Speech by Councillor
Ted Tynan (Workers’ Party) opposing election of Cllr. Catherine Clancy as Lord
Mayor of Cork, Friday, 21st June 2013.
"Lord Mayor, Councillors, City Manager
I will be brief, as I know some of you have celebrations to
go to tonight, celebrations of another foregone conclusion which the members of
the pact here call an election.
You see
the outcome of tonight’s mayoral election was decided more or less four years
ago.
The person who will become Lord
Mayor tonight was able to book her celebratory party many months ago; 12 months
or more according to some sources.
Most
of the seating in the public gallery has been reserved for the supporters of
Councillor Clancy even though there is going to be more than one candidate here
tonight.
What an awful inconvenience it
must be for Cllr. Clancy and her Labour Party friends to have to go through the
motions of an election and have to listen to democratically elected members who
are not prepared to accept an appointment by acclamation.
Democracy, it would seem, is an inconvenience for the
establishment parties here tonight.
They
would prefer the pomp and circumstance of a changing of the guard.

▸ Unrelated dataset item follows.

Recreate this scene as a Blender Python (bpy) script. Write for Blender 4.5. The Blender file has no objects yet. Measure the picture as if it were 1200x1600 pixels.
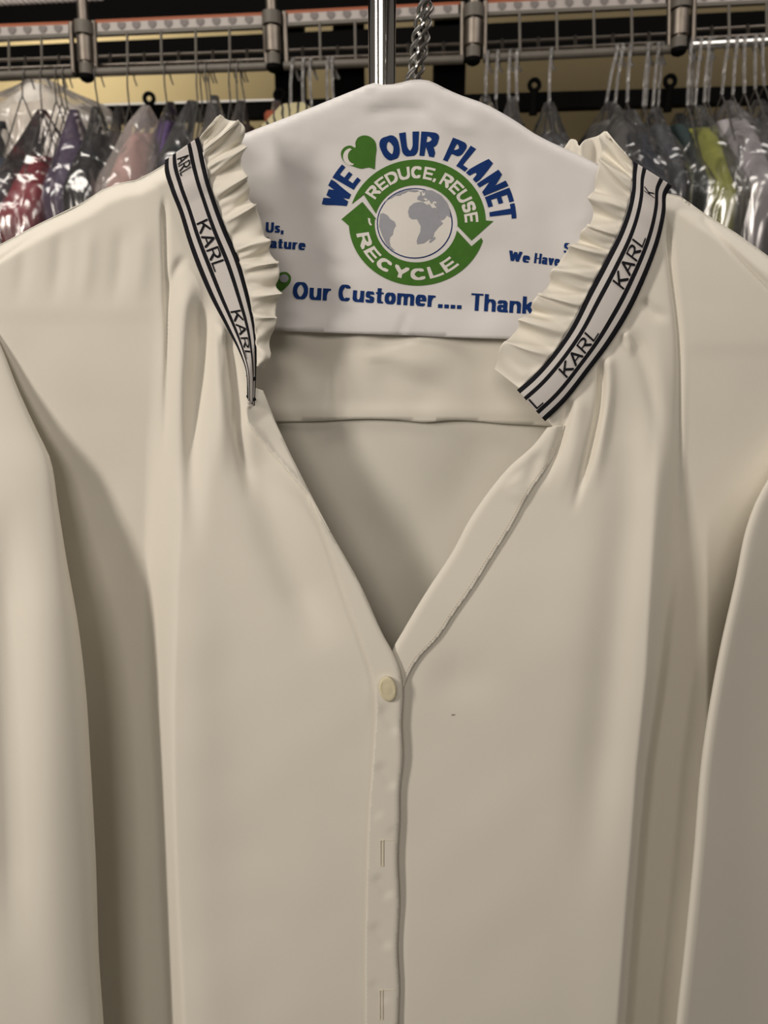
import bpy, bmesh, math, random
import numpy as np
from mathutils import Vector, Matrix, noise
from mathutils.geometry import delaunay_2d_cdt
random.seed(7)
S = bpy.context.scene
COL = S.collection
R = math.radians

# ------------------------------------------------------------------ camera, world, lights, exposure
F = 1156.0                                   # focal length in pixels of the 1200x1600 frame
CAM = Vector((0.0, -0.41, 1.50)); PITCH = R(15.3)
cd = bpy.data.cameras.new('camera'); cam = bpy.data.objects.new('camera', cd); COL.objects.link(cam)
cam.location = CAM; cam.rotation_euler = (R(90) - PITCH, 0, 0)
cd.sensor_fit = 'VERTICAL'; cd.sensor_height = 36.0; cd.lens = 36.0 * F / 1600.0
cd.clip_start = 0.02
cd.dof.use_dof = True; cd.dof.focus_distance = 0.405; cd.dof.aperture_fstop = 11.0
S.camera = cam
S.view_settings.view_transform = 'Standard'; S.view_settings.look = 'None'
S.view_settings.exposure = -0.27; S.view_settings.gamma = 1.0
S.cycles.transparent_max_bounces = 32
w = bpy.data.worlds.new('world'); S.world = w; w.use_nodes = True
w.node_tree.nodes['Background'].inputs[0].default_value = (1.0, 0.90, 0.78, 1)
w.node_tree.nodes['Background'].inputs[1].default_value = 0.11

def lamp(name, loc, target, size, power, color):
    l = bpy.data.lights.new(name, 'AREA'); l.shape = 'RECTANGLE'; l.size, l.size_y = size
    l.energy = power; l.color = color
    o = bpy.data.objects.new(name, l); COL.objects.link(o); o.location = loc
    o.rotation_euler = (Vector(target) - Vector(loc)).to_track_quat('-Z', 'Y').to_euler()
    return o
lamp('ceiling_lamp_left', (-1.40, -1.10, 2.05), (-0.1, 0, 1.10), (0.22, 0.7), 23.5, (1.0, 0.905, 0.80))
lamp('ceiling_lamp_right', (0.62, -0.38, 2.40), (0, 0, 1.50), (0.16, 0.5), 3.9, (1.0, 0.905, 0.81))
lamp('fill_lamp_behind_camera', (-0.35, -1.9, 2.25), (0, 0, 1.15), (0.8, 0.5), 12.5, (1.0, 0.905, 0.81))  # unseen fill lamp, added to brighten the V neck and lower blouse
lamp('ceiling_lamp_conveyor_left', (-0.75, 0.30, 2.55), (-0.6, 1.0, 1.6), (1.1, 0.35), 12, (1.0, 0.93, 0.84))
lamp('ceiling_lamp_conveyor_right', (0.9, 0.25, 2.55), (0.6, 0.9, 1.6), (1.0, 0.45), 7, (1.0, 0.93, 0.86))
lamp('ceiling_lamp_aisle', (-1.1, 1.75, 2.45), (-0.8, 2.3, 1.8), (0.4, 0.3), 7, (1.0, 0.92, 0.74))

# ------------------------------------------------------------------ pixel -> place
FW = Vector((0, math.cos(PITCH), -math.sin(PITCH))); UP = Vector((0, math.sin(PITCH), math.cos(PITCH)))
def atn(px, py, Y):                           # numpy: points where the rays meet depth Y
    px = np.asarray(px, float); py = np.asarray(py, float)
    a = (px - 600) / F; b = (800 - py) / F
    dy = FW.y + b * UP.y; dz = FW.z + b * UP.z
    t = (Y - CAM.y) / dy
    return np.stack([CAM.x + a * t, CAM.y + dy * t, CAM.z + dz * t], -1)
def at(px, py, Y): return Vector(atn(px, py, Y).tolist())
CY, CM = 0.88, 0.111                          # the conveyor runs slightly towards the camera on the right
def bg(px, py, off=0.0):
    a = (px - 600) / F; b = (800 - py) / F
    dx, dy, dz = a, FW.y + b * UP.y, FW.z + b * UP.z
    t = (CY + off - CM * CAM.x - CAM.y) / (dy + CM * dx)
    return Vector((CAM.x + dx * t, CAM.y + dy * t, CAM.z + dz * t))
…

The Workers’ Party in Cork has made the decision to support
a challenge in tonight’s election.
I
intend to second the nomination of Councillor Henry Cremin so that a vote can
be forced tonight.
There are many
differences of policy between the Workers’ Party and Cllr. Cremin’s party, Sinn
Féin.
Yet I recognise that Cllr. Cremin
is a hard-working and active councillor who has as much claim to the mayoralty
as the candidate of the Pact.
He is much
more in touch with ordinary people and has a solid record of working with them
and on their behalf.
I would urge the media here not to regard this challenge
tonight as mere theatre or a sideshow, a bit of colour-writing to put at the
end of a lengthy eulogy for the new Lord Mayor.
It is a serious choice for the councillors, whether they are prepared to
sustain an undemocratic pact which has lasted more than a third of a century.
This is not simply about the pact however; it is about the
policies of all three of these parties of the monied establishment.
Over the past number of years they have,
between them, imposed appalling hardship through their support for austerity at
local, national and international level.
Nationally Fianna Fáil imposed the bank bailouts and the Troika on
ordinary working people with devastating consequences.
Fine Gael and Labour rubber stamped the same
situation with a few cosmetic tweaks here and there, but the result has been
the same. As we wait here for the crowning of a new Lord Mayor, thousands of
parents of special needs children worry about the effects of the latest cuts in
funding, while local authority tenants wonder what happened to the council’s
housing maintenance scheme and those on the housing list must be in despair.
They must be bewildered by this circus here
tonight, and they would be right to seethe with anger.
Before I conclude I refer to the €106,000 per annum salary
of the office of Lord Mayor.
This is
almost three times the average industrial salary.
It is ten times what an old-age pensioner
receives.
On a daily basis here
councillors, including those intending to support the Pact candidate, are told
there is no money for one important service or another, be it replacement of
street lighting, broken footpaths or whatever.
Some of them make a meal out of sending out leaflets to their
constituents telling them how hard they fought to get something fixed but that
there were no funds.
They don’t state
the reason, that those funds have been cut by their own parties in order to
bailout zombie banks.
This is the height
of hypocrisy and shows how totally insincere these councillors are.
So go to your celebrations tonight. Pat one another on the
back on getting another one up on the smaller parties and independents, the begrudgers
as you would have it; because in a little under 12 months it won’t be the parties in
here you’ll be worrying about, but the voters out there. You will be not be
judged on your glossy leaflets or smug posters, but on your record and tonight
you are adding another black mark to that appalling report card."